▸ EXERCISE PROMPT
Everything from the first line down to the line containing "scene = bpy.context.scene" should be reproduced exactly; please include nothing else.

▸ RECORDED INFORMATION
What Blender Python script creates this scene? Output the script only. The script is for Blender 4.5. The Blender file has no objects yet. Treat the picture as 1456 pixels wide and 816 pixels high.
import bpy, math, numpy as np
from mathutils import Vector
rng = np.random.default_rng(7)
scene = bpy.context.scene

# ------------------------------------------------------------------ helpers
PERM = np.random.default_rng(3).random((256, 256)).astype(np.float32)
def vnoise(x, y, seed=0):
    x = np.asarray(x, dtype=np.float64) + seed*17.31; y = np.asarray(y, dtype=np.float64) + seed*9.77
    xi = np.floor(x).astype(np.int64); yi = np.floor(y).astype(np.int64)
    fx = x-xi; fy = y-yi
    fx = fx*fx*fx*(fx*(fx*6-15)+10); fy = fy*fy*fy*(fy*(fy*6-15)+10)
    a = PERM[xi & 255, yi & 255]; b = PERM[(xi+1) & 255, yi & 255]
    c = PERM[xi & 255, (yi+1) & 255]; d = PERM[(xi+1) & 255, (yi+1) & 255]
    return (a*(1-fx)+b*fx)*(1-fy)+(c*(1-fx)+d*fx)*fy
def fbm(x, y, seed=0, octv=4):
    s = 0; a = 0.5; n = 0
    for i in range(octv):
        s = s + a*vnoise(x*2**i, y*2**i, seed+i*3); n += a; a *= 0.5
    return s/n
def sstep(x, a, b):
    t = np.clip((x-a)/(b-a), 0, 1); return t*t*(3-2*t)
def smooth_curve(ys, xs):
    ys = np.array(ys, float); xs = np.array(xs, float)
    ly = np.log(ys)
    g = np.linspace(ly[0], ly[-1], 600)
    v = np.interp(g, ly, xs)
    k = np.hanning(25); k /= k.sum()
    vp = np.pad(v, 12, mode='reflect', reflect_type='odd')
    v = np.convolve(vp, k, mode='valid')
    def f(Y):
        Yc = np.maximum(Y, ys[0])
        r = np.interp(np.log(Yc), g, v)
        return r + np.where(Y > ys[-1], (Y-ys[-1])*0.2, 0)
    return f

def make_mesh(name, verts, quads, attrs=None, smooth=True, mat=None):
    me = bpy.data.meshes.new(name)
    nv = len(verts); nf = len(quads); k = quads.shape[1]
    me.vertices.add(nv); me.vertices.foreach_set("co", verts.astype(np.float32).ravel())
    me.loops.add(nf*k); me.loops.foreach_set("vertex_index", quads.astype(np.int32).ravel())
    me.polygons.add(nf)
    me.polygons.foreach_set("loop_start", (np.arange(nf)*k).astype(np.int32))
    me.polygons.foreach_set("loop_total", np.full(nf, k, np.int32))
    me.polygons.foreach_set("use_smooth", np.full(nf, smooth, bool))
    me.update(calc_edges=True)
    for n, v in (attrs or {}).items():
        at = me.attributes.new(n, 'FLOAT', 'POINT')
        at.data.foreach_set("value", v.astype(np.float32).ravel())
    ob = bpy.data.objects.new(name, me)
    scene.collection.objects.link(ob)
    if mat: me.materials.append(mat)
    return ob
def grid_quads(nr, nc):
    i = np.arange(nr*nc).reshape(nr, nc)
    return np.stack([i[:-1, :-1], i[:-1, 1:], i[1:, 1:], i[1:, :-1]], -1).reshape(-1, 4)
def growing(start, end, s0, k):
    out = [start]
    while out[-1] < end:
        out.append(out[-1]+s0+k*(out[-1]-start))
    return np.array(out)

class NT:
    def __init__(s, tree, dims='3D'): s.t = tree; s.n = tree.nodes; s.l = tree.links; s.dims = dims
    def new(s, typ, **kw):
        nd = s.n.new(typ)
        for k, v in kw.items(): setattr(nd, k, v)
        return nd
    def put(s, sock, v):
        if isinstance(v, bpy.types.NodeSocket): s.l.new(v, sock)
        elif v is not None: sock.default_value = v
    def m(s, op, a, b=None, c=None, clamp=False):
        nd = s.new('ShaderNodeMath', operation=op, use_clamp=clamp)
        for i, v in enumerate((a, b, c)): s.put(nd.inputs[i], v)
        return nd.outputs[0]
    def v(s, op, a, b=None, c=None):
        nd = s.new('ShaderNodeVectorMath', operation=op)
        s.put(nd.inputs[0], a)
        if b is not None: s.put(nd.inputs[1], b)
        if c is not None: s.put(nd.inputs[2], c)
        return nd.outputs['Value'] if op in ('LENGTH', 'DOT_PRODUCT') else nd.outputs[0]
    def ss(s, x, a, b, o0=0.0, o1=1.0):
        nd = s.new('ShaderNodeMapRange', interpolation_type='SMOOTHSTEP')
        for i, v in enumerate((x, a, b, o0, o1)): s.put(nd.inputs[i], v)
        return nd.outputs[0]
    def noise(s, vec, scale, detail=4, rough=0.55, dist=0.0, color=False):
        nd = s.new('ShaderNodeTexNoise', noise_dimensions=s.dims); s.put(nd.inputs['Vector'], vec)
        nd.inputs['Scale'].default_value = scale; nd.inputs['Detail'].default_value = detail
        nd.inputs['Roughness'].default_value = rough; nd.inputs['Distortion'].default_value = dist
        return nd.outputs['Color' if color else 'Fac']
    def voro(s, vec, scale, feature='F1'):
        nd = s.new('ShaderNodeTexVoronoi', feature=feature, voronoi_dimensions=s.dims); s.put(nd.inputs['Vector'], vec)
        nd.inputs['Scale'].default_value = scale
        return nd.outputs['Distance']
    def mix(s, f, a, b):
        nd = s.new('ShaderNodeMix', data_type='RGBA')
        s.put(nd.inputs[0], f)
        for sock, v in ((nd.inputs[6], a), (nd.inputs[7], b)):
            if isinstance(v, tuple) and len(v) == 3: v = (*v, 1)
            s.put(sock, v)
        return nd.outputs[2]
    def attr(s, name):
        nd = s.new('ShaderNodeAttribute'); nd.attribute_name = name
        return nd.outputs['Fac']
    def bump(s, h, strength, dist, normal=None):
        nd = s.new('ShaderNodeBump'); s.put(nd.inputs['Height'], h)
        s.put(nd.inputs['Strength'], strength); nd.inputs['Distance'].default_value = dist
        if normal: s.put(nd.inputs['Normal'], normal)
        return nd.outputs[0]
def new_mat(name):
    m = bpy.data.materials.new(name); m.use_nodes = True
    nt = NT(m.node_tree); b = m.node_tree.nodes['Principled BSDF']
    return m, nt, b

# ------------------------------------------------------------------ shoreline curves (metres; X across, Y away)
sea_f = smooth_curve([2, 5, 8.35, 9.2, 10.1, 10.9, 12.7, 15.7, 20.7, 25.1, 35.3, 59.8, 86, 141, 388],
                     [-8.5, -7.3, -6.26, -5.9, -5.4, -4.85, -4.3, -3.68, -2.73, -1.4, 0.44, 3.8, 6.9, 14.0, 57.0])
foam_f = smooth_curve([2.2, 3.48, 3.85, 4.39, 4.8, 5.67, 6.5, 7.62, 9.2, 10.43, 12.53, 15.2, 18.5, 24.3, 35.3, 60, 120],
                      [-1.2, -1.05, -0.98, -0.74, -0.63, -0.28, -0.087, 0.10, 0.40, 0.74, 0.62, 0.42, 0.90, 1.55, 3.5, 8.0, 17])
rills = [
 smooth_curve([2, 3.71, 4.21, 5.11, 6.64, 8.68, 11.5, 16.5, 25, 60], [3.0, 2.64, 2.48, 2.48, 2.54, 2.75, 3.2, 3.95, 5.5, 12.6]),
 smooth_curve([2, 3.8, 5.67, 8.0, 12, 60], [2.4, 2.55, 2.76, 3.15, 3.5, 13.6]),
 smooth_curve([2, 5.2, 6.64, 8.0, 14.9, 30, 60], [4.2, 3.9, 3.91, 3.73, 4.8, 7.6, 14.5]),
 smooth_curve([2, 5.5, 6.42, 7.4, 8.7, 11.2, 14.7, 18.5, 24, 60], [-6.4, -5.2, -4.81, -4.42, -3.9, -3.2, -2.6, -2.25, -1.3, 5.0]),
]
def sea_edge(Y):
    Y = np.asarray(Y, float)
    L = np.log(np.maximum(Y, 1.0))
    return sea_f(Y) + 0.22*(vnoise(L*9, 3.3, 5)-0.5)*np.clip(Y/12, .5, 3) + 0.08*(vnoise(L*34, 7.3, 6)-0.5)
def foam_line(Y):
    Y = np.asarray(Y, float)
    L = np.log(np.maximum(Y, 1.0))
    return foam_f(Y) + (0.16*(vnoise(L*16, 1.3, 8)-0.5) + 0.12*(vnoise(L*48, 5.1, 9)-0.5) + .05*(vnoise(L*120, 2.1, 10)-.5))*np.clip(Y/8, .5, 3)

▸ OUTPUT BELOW
What Blender Python script creates this scene? Output the script only. The script is for Blender 4.5. The Blender file has no objects yet. Treat the picture as 1456 pixels wide and 816 pixels high.
import bpy, math, numpy as np
from mathutils import Vector
rng = np.random.default_rng(7)
scene = bpy.context.scene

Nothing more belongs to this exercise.